I calmed down a bit and thought back to my teenage years. My mom and dad fought a lot and often mom would leave the house with us kids. Sometimes she would want to head to Oklahoma to live with her sister. I would always berate her and talk her out of it. Why? There was no love lost between me and my dad in those days. I hated my hometown and couldn't wait to leave when I was old enough. Pure and simple, I was selfish. I had friends or a boyfriend that I didn't want to leave behind. I didn't want to start over in a new state. And while I believe a seven-year-old can recover from a move easier than a high school student can, I began to understand and empathize with her feelings.

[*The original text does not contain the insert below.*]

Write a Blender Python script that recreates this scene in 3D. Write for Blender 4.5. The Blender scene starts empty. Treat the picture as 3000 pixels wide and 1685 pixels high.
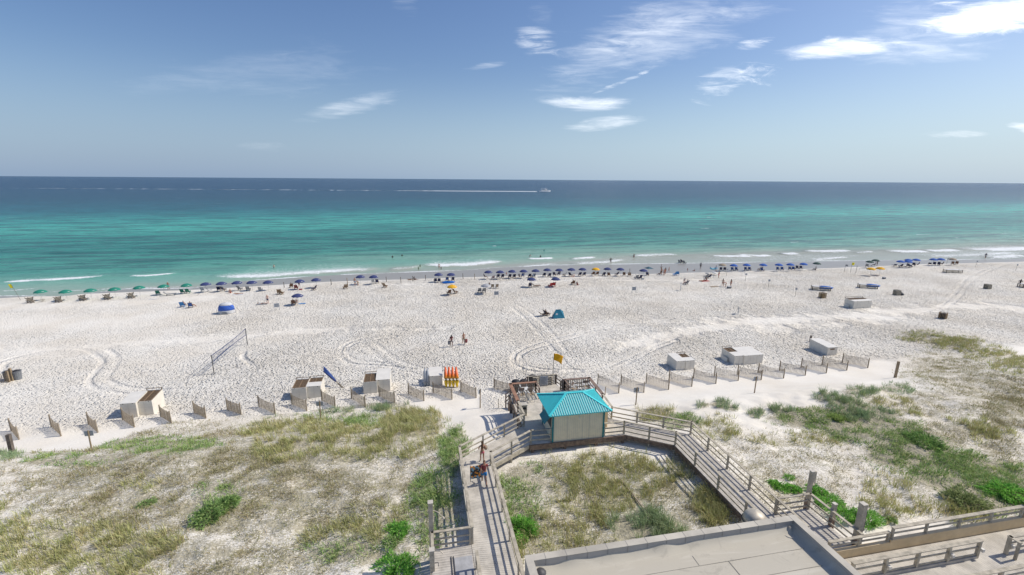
import bpy, bmesh, math, random
import numpy as np
from mathutils import Vector, Matrix

# ------------------------------------------------------------------ camera, sky, sun
sc = bpy.context.scene
COL = sc.collection
F = 1360.0
PITCH = math.atan(316.5 / F)
CZ = 24.0
ROLL = math.radians(0.4)
TH = math.radians(11.3)
_Rz = np.array([[math.cos(TH), math.sin(TH), 0], [-math.sin(TH), math.cos(TH), 0], [0, 0, 1]])
_r0 = _Rz @ np.array([1, 0, 0.])
_u0 = _Rz @ np.array([0, math.sin(PITCH), math.cos(PITCH)])
_f = _Rz @ np.array([0, math.cos(PITCH), -math.sin(PITCH)])
_r = math.cos(ROLL) * _r0 + math.sin(ROLL) * _u0
_u = -math.sin(ROLL) * _r0 + math.cos(ROLL) * _u0

cam_d = bpy.data.cameras.new('camera')
cam = bpy.data.objects.new('camera', cam_d)
COL.objects.link(cam)
cam_d.sensor_width = 36.0
cam_d.lens = 36.0 * F / 3000.0
cam_d.clip_start = 0.5
cam_d.clip_end = 120000.0
M = Matrix(((_r[0], _u[0], -_f[0], 0), (_r[1], _u[1], -_f[1], 0), (_r[2], _u[2], -_f[2], CZ), (0, 0, 0, 1)))
cam.matrix_world = M
sc.camera = cam

SUN_EL = math.radians(47)
SUN_AZ = math.radians(2)        # measured from +X towards +Y (the sea)
sdir = Vector((math.cos(SUN_EL) * math.cos(SUN_AZ), math.cos(SUN_EL) * math.sin(SUN_AZ), math.sin(SUN_EL)))
sun_d = bpy.data.lights.new('sun', 'SUN')
sun_d.energy = 3.1
sun_d.angle = math.radians(0.5)
sun_d.color = (1.0, 0.94, 0.85)
sun = bpy.data.objects.new('sun', sun_d)
COL.objects.link(sun)
sun.rotation_euler = sdir.to_track_quat('Z', 'Y').to_euler()

sc.view_settings.view_transform = 'Standard'
sc.view_settings.look = 'None'
sc.view_settings.gamma = 1
sc.view_settings.exposure = 0.30
sc.view_settings.use_curve_mapping = False
sc.render.engine = 'CYCLES'
sc.cycles.max_bounces = 8
sc.cycles.diffuse_bounces = 4
sc.cycles.glossy_bounces = 2
sc.cycles.transparent_max_bounces = 6
sc.cycles.use_denoising = True

world = bpy.data.worlds.new('World')
sc.world = world
world.use_nodes = True
wn = world.node_tree
wn.nodes.clear()


class NT:
    """small helper for writing node trees"""
    def __init__(s, t):
        s.t = t

    def n(s, typ, **kw):
        nd = s.t.nodes.new(typ)
        for k, v in kw.items():
            if k == 'inp':
                for i, val in v.items():
                    if hasattr(val, 'is_output'):
                        s.t.links.new(val, nd.inputs[i])
                    else:
                        nd.inputs[i].default_value = val
            else:
                setattr(nd, k, v)
        return nd

    def m(s, op, a, b=0.0, c=None, clamp=False):
        nd = s.t.nodes.new('ShaderNodeMath')
        nd.operation = op
        nd.use_clamp = clamp
        for i, val in enumerate((a, b) if c is None else (a, b, c)):
            if hasattr(val, 'is_output'):
                s.t.links.new(val, nd.inputs[i])
            else:
                nd.inputs[i].default_value = val
        return nd.outputs[0]

    def mr(s, v, a, b, c=0.0, d=1.0, smooth=True):
        nd = s.t.nodes.new('ShaderNodeMapRange')
        nd.interpolation_type = 'SMOOTHSTEP' if smooth else 'LINEAR'
        nd.clamp = True if hasattr(nd, 'clamp') else None
        s.t.links.new(v, nd.inputs[0])
        for i, val in zip((1, 2, 3, 4), (a, b, c, d)):
            nd.inputs[i].default_value = val
        return nd.outputs[0]

    def mix(s, f, a, b):
        nd = s.t.nodes.new('ShaderNodeMix')
        nd.data_type = 'RGBA'
        for i, val in ((0, f), (6, a), (7, b)):
            if hasattr(val, 'is_output'):
                s.t.links.new(val, nd.inputs[i])
            else:
                nd.inputs[i].default_value = val if i == 0 else (*val[:3], 1)
        return nd.outputs[2]

    def link(s, a, b):
        s.t.links.new(a, b)


def px_dir(px, py):
    d = _f * F + _r * (px - 1500) - _u * (py - 842.5)
    return d / np.linalg.norm(d)


W = NT(wn)
sky = W.n('ShaderNodeTexSky', sky_type='NISHITA', sun_disc=False, sun_elevation=SUN_EL,
          sun_rotation=math.pi / 2 - SUN_AZ, altitude=20, air_density=1.0, dust_density=1.2, ozone_density=2.5)
tc = W.n('ShaderNodeTexCoord')
sep = W.n('ShaderNodeSeparateXYZ', inp={0: tc.outputs['Generated']})
# rotate into the frame of the view over the sea, then the plane one unit out to sea
gx, gy, gz = sep.outputs
ct, st = math.cos(TH), math.sin(TH)
fx = W.m('SUBTRACT', W.m('MULTIPLY', gx, ct), W.m('MULTIPLY', gy, st))
fy = W.m('MAXIMUM', W.m('ADD', W.m('MULTIPLY', gx, st), W.m('MULTIPLY', gy, ct)), 0.05)
su = W.m('DIVIDE', fx, fy)
sv = W.m('DIVIDE', gz, fy)
suv = W.n('ShaderNodeCombineXYZ', inp={0: su, 1: sv, 2: 0.0}).outputs[0]


def sky_noise(rot, sx, sy, scale, detail=6, rough=0.6, dist=0.4):
    mp = W.n('ShaderNodeMapping', vector_type='POINT', inp={0: suv, 2: (0, 0, rot), 3: (sx, sy, 1)})
    nz = W.n('ShaderNodeTexNoise', inp={'Vector': mp.outputs[0], 'Scale': scale, 'Detail': detail, 'Roughness': rough, 'Distortion': dist})
    return nz.outputs['Fac']


n_str = sky_noise(-0.30, 1.0, 8.0, 2.6, 7, 0.62, 0.7)
n_fine = sky_noise(-0.28, 1.0, 6.0, 9.0, 6, 0.68, 0.9)
n_puff = sky_noise(-0.2, 1.0, 2.4, 20.0, 6, 0.68, 0.7)
nmix = W.m('ADD', W.m('MULTIPLY', n_str, 0.6), W.m('MULTIPLY', n_fine, 0.4))


def sky_uv(px, py):
    d = px_dir(px, py)
    x = d[0] * ct - d[1] * st
    y = d[0] * st + d[1] * ct
    return x / y, d[2] / y


def cloud(p0, p1, width, strength, soft=0.5, noise=None, lo=0.35, hi=0.65):
    (x0, y0), (x1, y1) = sky_uv(*p0), sky_uv(*p1)
    cx, cy = (x0 + x1) / 2, (y0 + y1) / 2
    L = math.hypot(x1 - x0, y1 - y0) / 2
    a = math.atan2(y1 - y0, x1 - x0)
    wd = width / F
    dx = W.m('SUBTRACT', su, cx)
    dy = W.m('SUBTRACT', sv, cy)
    ca, sa = math.cos(a), math.sin(a)
    lx = W.m('ADD', W.m('MULTIPLY', dx, ca / L), W.m('MULTIPLY', dy, sa / L))
    ly = W.m('ADD', W.m('MULTIPLY', dx, -sa / wd), W.m('MULTIPLY', dy, ca / wd))
    r = W.m('SQRT', W.m('ADD', W.m('MULTIPLY', lx, lx), W.m('MULTIPLY', ly, ly)))
    e = W.mr(r, 1.0, soft * 0.2, 0.0, 1.0)
    v = W.m('ADD', W.m('MULTIPLY', W.m('SUBTRACT', noise or nmix, 0.5), 2.3), W.m('MULTIPLY', W.m('SUBTRACT', e, 1.0), 0.62))
    nn = W.mr(v, (lo - .5) * 1.25 - .06, (hi - .5) * 1.25 + .34, 0.0, 1.0)
    return W.m('MULTIPLY', W.m('MULTIPLY', nn, W.mr(e, 0.0, 0.55)), strength * 1.12)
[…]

I went to her more humbly than before and told her that story about my parents. Sometimes now I wish I hadn't talked my mom into staying in Kansas. I wonder what would have been different if we had left. Going through a nightmare marriage myself, I can start to feel bad that I terrorized my mom into staying in hers. (Thank God that I didn't wait until the kids were teenagers to divorce their dad!) I explained to her that even though she thinks it is the end of the world right now and swears she will go back to our hometown as soon as she is 18, I believe in the next 11 years, this will become home to her. She will have spent more time in Missouri than she did in Kansas. I told her that she will make friends that she will feel like she couldn't have imagined her life without, the kind of friends that last a lifetime. I told her that I stayed in contact with NONE of my friends that I knew in second grade or earlier. The friends I have now are those I made upwards of third grade. And I told her again that this is the best choice for us, that it is my responsibility to make decisions that are best for us, and that we will NOT be going back there. And I explained to her that she has a decision to make. She can choose to hate the situation and make herself miserable and make everyone around her miserable and not make any friends and grow up a very messed up kid or she can choose to accept it and look for the good in it and be happy.

The situation took a very humorous turn when my husband chimed in with the evening's devotion, which just so happened to be about being happy. We talked about the apostle Paul and how he learned to be content even in prison. I burst out laughing when he quoted Philippians 4:11b "for I have learned in whatever STATE I am, to be content."